Urban Development: The Real Innovation Catalyst

Can we dare to mix urbanism, real estate, and startup innovation in a conversation around the future of cities?

Here are four ideas that could accelerate the development of most emerging regions:

1. Adapting to the global economic shift
Most advanced economies are moving away from manufacturing focused economies into those that look at innovation as a weapon for growth. Entire countries and development banks are trying to replicate the economic model based on the innovation that made Silicon Valley what it is today. Locally focused programs like Startup Chile, Startup Mexico, Startup Malaysia, amongst others, are trying to transform their countries through innovation, and hence the outside perception of their regions to the world. Each one is trying to show others that they are the best to foster innovation.

The strategy of most cities is to attract innovators to populate their cities in order to capitalize on them through their entrepreneurial endeavors and, thereby, benefit the local economy. The non-profit Endeavor has executed this strategy better than anybody, by helping to create a mentor mentality and the famous "network effect".

But, in reality, what are the key elements that foster innovation? What caused places like Silicon Valley, Boulder or Austin to excel over the past 20 to 30 years? Some credit it with better universities or with help from the investor community. I believe that the urban lifestyle that the majority of young people want is what currently dictates which will be the most innovation centric city. Let's not forget that innovation comes from entrepreneurs, and young people want to eat good local food, drink locally brewed beer, bike to work, and overall have a good quality of life. These elements are the basic needs for most entrepreneurs, and once these are covered we can talk about innovation and creating the ecosystems that foster it.

2. Urban development as an element for growth
I have traveled to many places that encourage innovation from emerging cities via incentives, entrepreneurial programs, university programs, media, laws, etc. But these don't necessarily create a haven for intellectual progress. My hunch is that most emerging cities that have tried and failed to foster innovation lack the right urban infrastructure. People that are in their late 20's look for an urban lifestyle that enables them to live close to where they work, where there is a nightlife, good food, bike paths, co-working spaces, mixed use buildings, art galleries, and a thirst for creativity that is reflected in its public spaces.

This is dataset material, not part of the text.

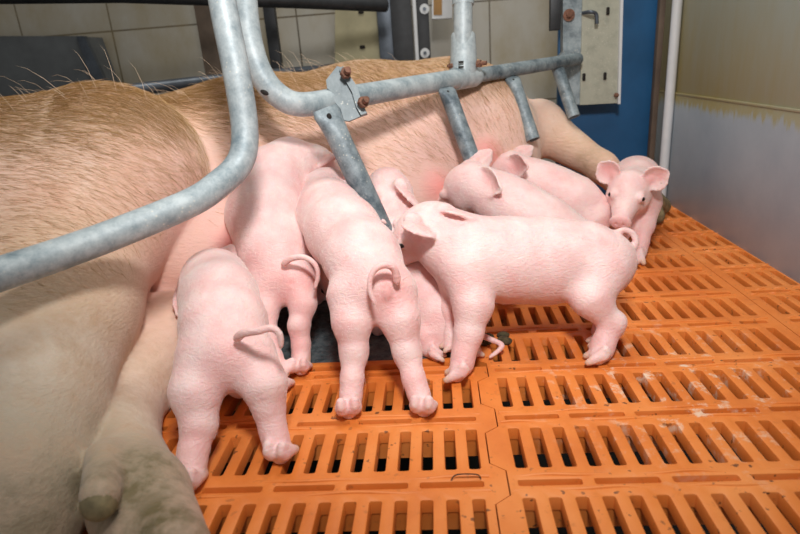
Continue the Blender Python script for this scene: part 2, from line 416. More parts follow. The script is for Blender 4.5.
# clamp
def pxpoly(pts, th, name, mat, parent, smooth=False):
    P = [Vector(p) for p in pts]; nrm = (P[1] - P[0]).cross(P[2] - P[0]).normalized()
    if nrm.dot(Vector(_C) - P[0]) > 0: nrm = -nrm
    return MB().prism(P, nrm * th).build(name, mat, parent, smooth)
M_CLAMP = m_galv('clamp_steel', (.24, .28, .29), (.12, .15, .16), True)
cl = pxpoly([(-0.2113, 0.4472, 0.4027), (-0.2293, 0.4391, 0.3836), (-0.2284, 0.4350, 0.3718), (-0.2225, 0.4333, 0.3655), (-0.2062, 0.4196, 0.3234), (-0.1970, 0.4196, 0.3213), (-0.1703, 0.4245, 0.3297), (-0.1803, 0.4291, 0.3450), (-0.1825, 0.4347, 0.3612), (-0.1926, 0.4388, 0.3751), (-0.2052, 0.4470, 0.4009)], .006, 'clamp_plate', M_CLAMP, crate)
pxpoly([(-0.2010, 0.4403, 0.4021), (-0.2073, 0.4385, 0.3982), (-0.1892, 0.4276, 0.3635), (-0.1842, 0.4207, 0.3429), (-0.1772, 0.4164, 0.3293), (-0.1679, 0.4179, 0.3316), (-0.1760, 0.4247, 0.3525), (-0.1811, 0.4310, 0.3717)], .012, 'clamp_rib', M_CLAMP, crate)
def bolt(p, r, parent, axis=None, l=.012):
    ax = (axis or (Vector(_C) - Vector(p))).normalized(); p = Vector(p)
    mb = MB().tube([p, p + ax * r * 1.1], r, 6); mb.tube([p + ax * r, p + ax * (r + l)], r * .55, 10)
    return mb.build('bolt', M_RUST, parent)
bolt((-0.1978, 0.4311, 0.3904), .0085, crate, Vector((.3, -.7, .25))); bolt((-0.1741, 0.4175, 0.3469), .0085, crate, Vector((.4, -.7, .25)))
MB().ball((-0.3089, 0.3693, 0.3740), (.0065, .003, .0035), R=Matrix.Rotation(.5, 3, 'Y')).build('bolt_hole', M_HOLE, crate)
MB().ball((-0.0119, 0.6827, 0.3569), (.0028, .002, .003)).build('bolt_hole', M_HOLE, crate)
# upright with tee sleeve
MB().tube([(-0.0034, 0.7233, 0.3738), (0.0162, 0.8125, 0.8037)], .0185, 22).build('upright_post', M_GALV, crate)
MB().tube([(-0.0029, 0.7201, 0.3644), (-0.0022, 0.7247, 0.3775), (-0.0002, 0.7380, 0.4148), (0.0002, 0.7473, 0.4410), (0.0004, 0.7486, 0.4447)], .026, 22, rr=[.024, .0275, .0255, .0245, .0225]).build('tee_sleeve', M_GALV, crate)
MB().tube([(-0.0207, 0.6968, 0.3626), (0.0191, 0.7377, 0.3647)], .0215, 22, inner=.86).build('rail_ring', M_GALV, crate)
MB().tube([(0.0024, 0.7515, 0.4976), (0.0030, 0.7545, 0.5122)], .0215, 20).build('collar', M_GALV, crate)
bolt((0.0235, 0.7087, 0.3871), .0075, crate, Vector((.8, -.35, .05)))
bolt((-0.0251, 0.7104, 0.3868), .0055, crate, Vector((-.8, -.3, .05)), .004)
MB().box((-0.0081, 0.6936, 0.3931), (.010, .004, .0035)).build('sleeve_slot', M_HOLE, crate)
MB().box((-0.0086, 0.6915, 0.3840), (.010, .004, .0035)).build('sleeve_slot', M_HOLE, crate)
# end post, mounting plate
P0 = (0.2790, 1.0500, 0.5117); P1 = (0.2881, 1.0500, 0.2648)
mb = MB().prism([(0.2571, 1.0600, 0.6429), (0.2624, 1.0600, 0.3957), (0.2552, 1.0600, 0.3868), (0.2778, 1.0600, 0.2647), (0.3103, 1.0600, 0.2675), (0.3055, 1.0600, 0.6391)], (0, .03, 0)); mb.build('end_post', M_GALV2, crate)
MB().box((0.2432, 1.0700, 0.4893), (.026, .02, .085), bev=.003).build('hinge_block', M_BLACK, crate)
wsh = MB().tube([(0.2745, 1.0580, 0.4794), (0.2732, 1.0520, 0.4791)], .014, 18).build('rusty_washer', M_RUST, crate); bolt((0.2732, 1.0520, 0.4791), .0065, wsh, Vector((0, -1, 0)), .003)
pl = MB().prism([(0.3043, 1.0550, 0.6383), (0.3067, 1.0550, 0.2656), (0.4013, 1.0550, 0.2642), (0.3913, 1.0550, 0.6315)], (0, .012, 0)).build('mounting_plate', M_PLATE, crate)
MB().prism([(0.3984, 1.0450, 0.2626), (0.4046, 1.0450, 0.2622), (0.3952, 1.0450, 0.6295), (0.3884, 1.0450, 0.6300)], (0, .022, 0)).build('plate_flange', M_WHITE, pl)
for q in ((0.3656, 1.0520, 0.4811), (0.3652, 1.0520, 0.3319), (0.3137, 1.0520, 0.3331)): MB().box(q, (.008, .006, .018), bev=.0029).build('plate_slot', M_HOLE, pl)
MB().tube(spline([(0.3060, 1.0500, 0.4810), (0.3175, 1.0300, 0.4810), (0.3317, 1.0300, 0.4755), (0.3349, 1.0300, 0.4532)], 5), .0045, 10).build('hook', M_DSTEEL, pl)
bolt((0.3939, 1.0500, 0.2845), .006, pl, Vector((0, -1, 0)), .003)
# far side of the crate
MB().tube([(-0.9869, 0.9584, 0.3716), (-0.8878, 1.0429, 0.3796), (-0.7096, 1.1756, 0.3874), (-0.5201, 1.3188, 0.3921), (-0.3384, 1.4499, 0.3946), (-0.1845, 1.5582, 0.3981)][:6], .0165, 18).build('far_rail', M_DSTEEL, crate)
MB().tube([(-1.2335, 0.9223, 0.6225), (-0.8517, 1.1066, 0.6131), (-0.4314, 1.3186, 0.5843), (-0.1942, 1.4575, 0.5670)], .019, 18).build('far_top_rail', M_BLACK, crate)
def upright(x0, x1, y0, y1, Yw, th, mat, name, parent=crate):
    P = [(-1.0992, 1.0000, 0.6107)] 
    return None
# straight uprights: world x range, depth and height
def bar(xa, xb, yy, z0, z1, mat, name, parent=None, th=.03):
    return MB().box(((xa + xb) / 2, yy, (z0 + z1) / 2), (xb - xa, th, z1 - z0), bev=.002).build(name, mat, parent)
UX = dict(a=((-0.8430, 1.6000, 0.5185), (-0.7842, 1.6000, 0.5142)), b=((-0.6123, 1.6000, 0.5018), (-0.5746, 1.6000, 0.4991)), c=((-0.2474, 1.7500, 0.4798), (-0.1969, 1.7500, 0.4761)), d=((-0.1952, 1.7200, 0.4751), (-0.1243, 1.7200, 0.4700)), e=((-0.1185, 1.7000, 0.4691), (-0.1062, 1.7000, 0.4682)), f=((-0.1064, 1.7100, 0.4685), (-0.0642, 1.7100, 0.4654)))
def ub(k, mat, name, yy, th=.03, z0=.0): return bar(UX[k][0][0], UX[k][1][0], yy, z0, .85, mat, name, crate, th)
ub('a', M_BROWN, 'far_upright', 1.60); ub('b', M_BLACK, 'far_upright', 1.60)
ub('c', M_DSTEEL, 'far_upright', 1.75); ub('d', M_BLACK, 'far_upright', 1.72); ub('e', M_WHITE, 'trim_rod', 1.70, .008)
fb = ub('f', M_BLACK, 'far_upright', 1.71, .02)
for q in ((-0.0778, 1.6940, 0.5658), (-0.0841, 1.6940, 0.4235)):
    ws = MB().tube([q, Vector(q) + Vector((0, -.005, 0))], .0165, 18).build('washer', M_WHITE, fb); MB().tube([Vector(q) + Vector((0, -.004, 0)), Vector(q) + Vector((0, -.010, 0))], .006, 8).build('bolt', M_DSTEEL, fb)
yp = MB().prism([(-0.4010, 1.8000, 0.6144), (-0.4255, 1.8000, 0.3886), (-0.2471, 1.8000, 0.3974), (-0.2286, 1.8000, 0.7123), (-0.3890, 1.8000, 0.7246)], (0, .01, 0)).build('yellowed_plate', m_plain('yellowed_steel', (.40, .36, .22), .5, .2, 8, .2), crate)
for q in ((-0.3087, 1.7970, 0.5806), (-0.3142, 1.7970, 0.4617)): MB().box(q, (.02, .006, .012), bev=.0029).build('plate_slot', M_HOLE, yp)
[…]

Evidence shows that cities like Austin, today's most innovative city in the US, have been built by young people willing to live there because of the quality of life, good food, a vibrant art scene and interesting people. These elements turn these emerging communities into hubs for quality of life, which in turn inspire innovation.

3. The solution is in our own cities, not outside of them
During the past year and half I have travelled all over the world trying to promote my hometown city of Tijuana as the next startup destination, given its incredible proximity to the US and specifically to California -- a strategy I believed could make this city appealing to Silicon Valley companies looking to outsource, reduce costs or send their pre-H1 Visa candidates to work.

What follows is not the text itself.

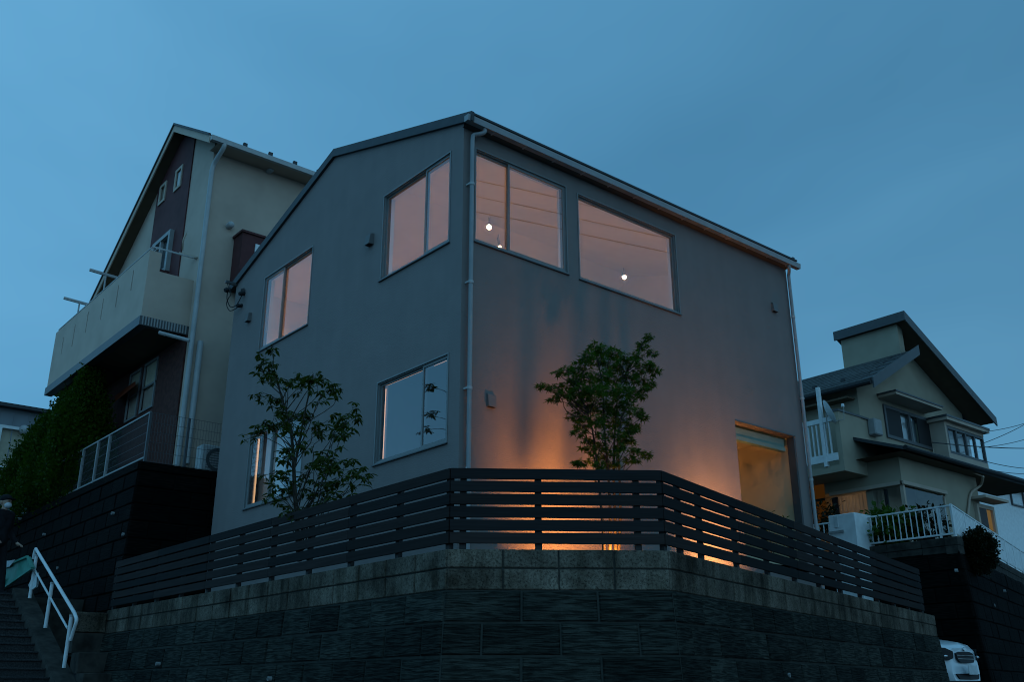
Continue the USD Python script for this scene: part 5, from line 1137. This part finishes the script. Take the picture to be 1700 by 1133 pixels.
# ------------------------------------------------------------------ parked car, nose to the street
def car():
    cx, ny = 11.42, -0.60; gz0 = float(gz(cx, 0.5)) - 0.0
    t = thing('parked_car', 'silver compact car parked nose out in the gap between the walls', 'car', V(cx, ny + 2, gz0))
    # sections along the length (u = 0 at the nose), half widths and heights
    us = [0.0, 0.05, 0.14, 0.35, 0.75, 1.05, 1.25, 1.6, 2.1, 2.9, 3.5, 3.85, 4.0]
    def half(u): return 0.84 * min(1, 0.62 + 0.38 * min(1, (u / 0.55)) ** 0.6) * (1 if u < 3.3 else 1 - 0.14 * ((u - 3.3) / 0.7) ** 2)
    def top(u):
        return float(np.interp(u, [0, 0.05, 0.14, 0.35, 0.75, 1.05, 1.25, 4.0], [0.80, 0.84, 0.88, 0.92, 0.98, 1.02, 1.04, 1.02]))
    def ring(u):
        w, h, b = half(u), top(u), 0.2 + (0.03 if u < 0.1 else 0)
        pr = [(-0.0, b), (-w * 0.9, b), (-w, b + 0.12), (-w, 0.5), (-w * 0.985, h - 0.16), (-w * 0.93, h - 0.05), (-w * 0.75, h - 0.01), (0, h + 0.02 + (0.015 if u > 0.1 else 0))]
        pr = pr + [(-x, z) for x, z in pr[-2:0:-1]]
        return [V(cx + x, ny + u + (0.16 * (abs(x) / 0.84) ** 2.2 if u < 0.2 else 0) + (0.05 * max(0, z - 0.45) / 0.4 if u < 0.1 else 0), gz0 + z) for x, z in pr]
    R = [ring(u) for u in us]; n = len(R[0]); v = [p for r in R for p in r]; f = []
    for i in range(len(R) - 1):
        for j in range(n): a, b = i * n + j, i * n + (j + 1) % n; f += [[a, b, b + n], [a, b + n, a + n]]
    for o, s_ in ((0, 1), ((len(R) - 1) * n, -1)):
        c = len(v); v.append(np.mean(v[o:o + n], axis=0))
        for j in range(n): f.append([c, o + (j + 1) % n, o + j][::s_])
    obj('body', TM(v, f), 'car_paint', t, smooth=35)
    # cabin
    def cab(z, y0, y1, w): return [V(cx - w, ny + y0 + 0.1, gz0 + z), V(cx - w * 0.6, ny + y0, gz0 + z), V(cx + w * 0.6, ny + y0, gz0 + z), V(cx + w, ny + y0 + 0.1, gz0 + z), V(cx + w, ny + y1, gz0 + z), V(cx - w, ny + y1, gz0 + z)]
    lo, hi = cab(1.03, 1.12, 3.8, 0.76), cab(1.47, 1.85, 3.5, 0.6); v = lo + hi; f = []
    for j in range(6): k = (j + 1) % 6; f += [[j, k, 6 + k], [j, 6 + k, 6 + j]]
    obj('glasshouse', TM(v, f), 'black', t, smooth=20)
    obj('roof', trimesh.convex.convex_hull(np.array([p + V(0, 0, z) for p in hi for z in (0.0, 0.05)] )), 'car_paint', t)
    fy = lambda x, z: ny + 0.16 * (abs(x) / 0.84) ** 2.2 + 0.05 * max(0, z - 0.45) / 0.4 - 0.012
    def patch(name, pts, material, parent, thick=0.03, out=0.004):
        fr = [V(cx + x, fy(x, z) - out, gz0 + z) for x, z in pts]; bk = [p + V(0, thick, 0) for p in fr]; c = np.mean(fr, axis=0); m = len(fr)
        v = fr + bk + [c]; f = []
        for j in range(m): k = (j + 1) % m; f += [[2 * m, k, j], [j, k, m + k], [j, m + k, m + j]]
        return obj(name, TM(v, f), material, parent)
    gr = patch('grille', [(-0.33, 0.71), (-0.2, 0.74), (0, 0.745), (0.2, 0.74), (0.33, 0.71), (0.32, 0.60), (0.24, 0.55), (0, 0.54), (-0.24, 0.55), (-0.32, 0.60)], 'black', t)
    for z in (0.675, 0.615): patch('grille_bar', [(-0.31, z + 0.007), (0, z + 0.007), (0.31, z + 0.007), (0.31, z - 0.007), (0, z - 0.007), (-0.31, z - 0.007)], 'vent_grey', gr, 0.02, 0.010)
    patch('badge', [(0.05 * math.cos(a), 0.785 + 0.03 * math.sin(a)) for a in np.linspace(0, 6.28, 12)[:-1]], 'chrome', t, 0.02, 0.012)
    patch('air_intake', [(-0.44, 0.35), (-0.2, 0.355), (0, 0.36), (0.2, 0.355), (0.44, 0.35), (0.36, 0.26), (0, 0.25), (-0.36, 0.26)], 'black', t)
    for s_ in (-1, 1):
        hl = [V(cx + s_ * x, ny + y, gz0 + z) for x, y, z in ((0.44, 0.035, 0.74), (0.60, 0.09, 0.80), (0.74, 0.26, 0.82), (0.80, 0.50, 0.83), (0.815, 0.42, 0.70), (0.74, 0.20, 0.62), (0.58, 0.075, 0.58), (0.46, 0.03, 0.62))]
        c = np.mean(hl, axis=0) + V(s_ * 0.05, -0.05, 0); f = [[8, j, (j + 1) % 8] for j in range(8)]
        head = obj('headlight', TM(hl + [c], f), 'black', t, smooth=True)
        obj('lamp', ball(V(cx + s_ * 0.60, ny + 0.10, gz0 + 0.655), [0.07, 0.03, 0.03], 2), 'chrome', head, smooth=True); obj('lamp', ball(V(cx + s_ * 0.68, ny + 0.20, gz0 + 0.755), [0.05, 0.04, 0.03], 2), 'chrome', head, smooth=True)
        mir = V(cx + s_ * 0.93, ny + 1.45, gz0 + 1.05); obj('mirror', ball(mir, [0.1, 0.06, 0.07], 2), 'car_paint', t, smooth=True)
        for y in (0.75, 3.25):
            w = trimesh.creation.cylinder(0.3, 0.19, sections=28); w.apply_transform(trimesh.transformations.rotation_matrix(math.pi / 2, [0, 1, 0])); w.apply_translation([cx + s_ * 0.76, ny + y, gz0 + 0.3])
            wh = obj('wheel', w, 'rubber', t, smooth=30)
            k = trimesh.creation.cylinder(0.19, 0.2, sections=20); k.apply_transform(trimesh.transformations.rotation_matrix(math.pi / 2, [0, 1, 0])); k.apply_translation([cx + s_ * 0.765, ny + y, gz0 + 0.3]); obj('rim', k, 'pale_metal', wh, smooth=30)
    pl = obj('number_plate', cbox(V(cx, ny - 0.075, gz0 + 0.42), (0.33, 0.012, 0.165), None, 0.004), 'white_sheet', t)
car()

Looking back, I now realize that the value added proposition of proximity itself is irrelevant. First we have to fix our house before promoting it and the best way of fixing it is by revitalizing the private and public urban infrastructure that the city currently has.

This is my particular case, and I am certain that many startup promoters in emerging cities can take a breath and look around them to see if their city is currently fit to promote a startup environment.

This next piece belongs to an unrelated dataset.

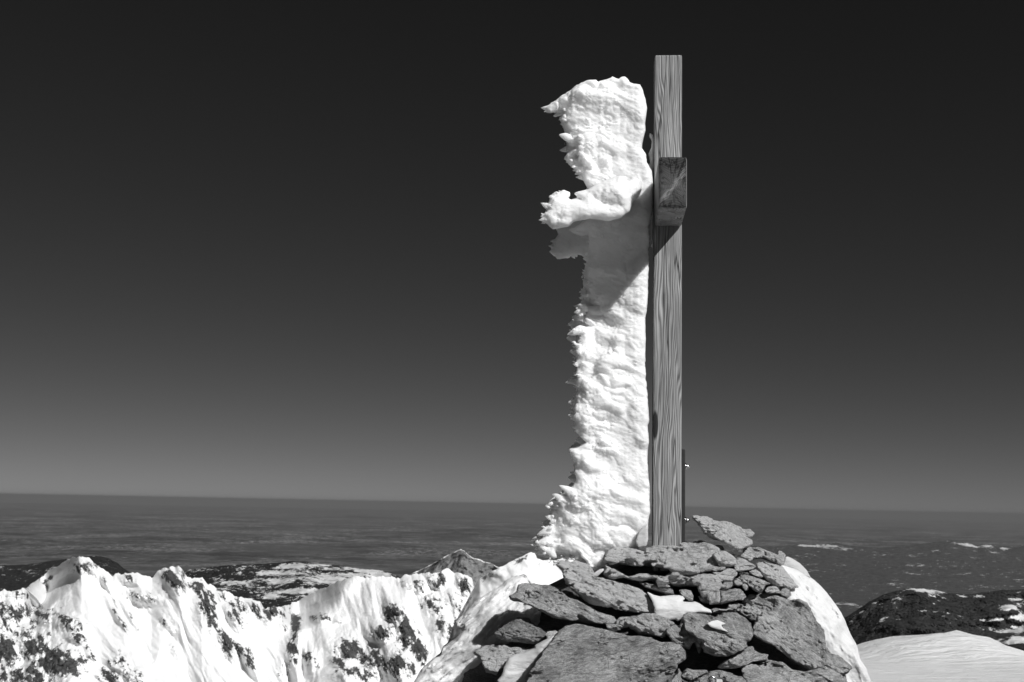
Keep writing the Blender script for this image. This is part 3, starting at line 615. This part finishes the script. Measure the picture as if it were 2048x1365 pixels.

My call to action is to invite the city leaders and ecosystem builders to fix their own house before promoting to the rest of the world. I believe these leaders also have the ability and drive to build or inspire other to construct their local urban infrastructure to attract those highly promoted innovators.

4. Create city disruption
Social media and the Internet have spread stories on the ways many cities have found ways to launch their own city initiatives. From taking over public spaces, building urban farms, creating art districts, promoting bike to work policies or simply buying local. These are some of the examples that each one of us can contribute to further increase our cities' value in the eyes of the world.

On my end, we are trying to redevelop downtown Tijuana and create a better urban lifestyle across the city through an urban development firm we just launched called Centro Ventures, where we are developing a mixed use building that integrates living, office, commercial, urban farming, art and public spaces. We are also investing in public infrastructure through parklets, bike parking and bike paths. The only thing in our way is the old paradigm of government and property owners, that do not consider time investment as an important factor for development. In other words, they prefer to invest little time in ideas that don't require much time investment, instead of investing more time in projects that will reap greater benefits over a longer period.

Today we must think outside of the box and steer clear of the shallow ways of developing innovation programs. We must first build a better urban culture and infrastructure to increase our city's value to the rest of the world and invite the real innovators to populate our cities in order to create a real grassroots movement of innovation and talent.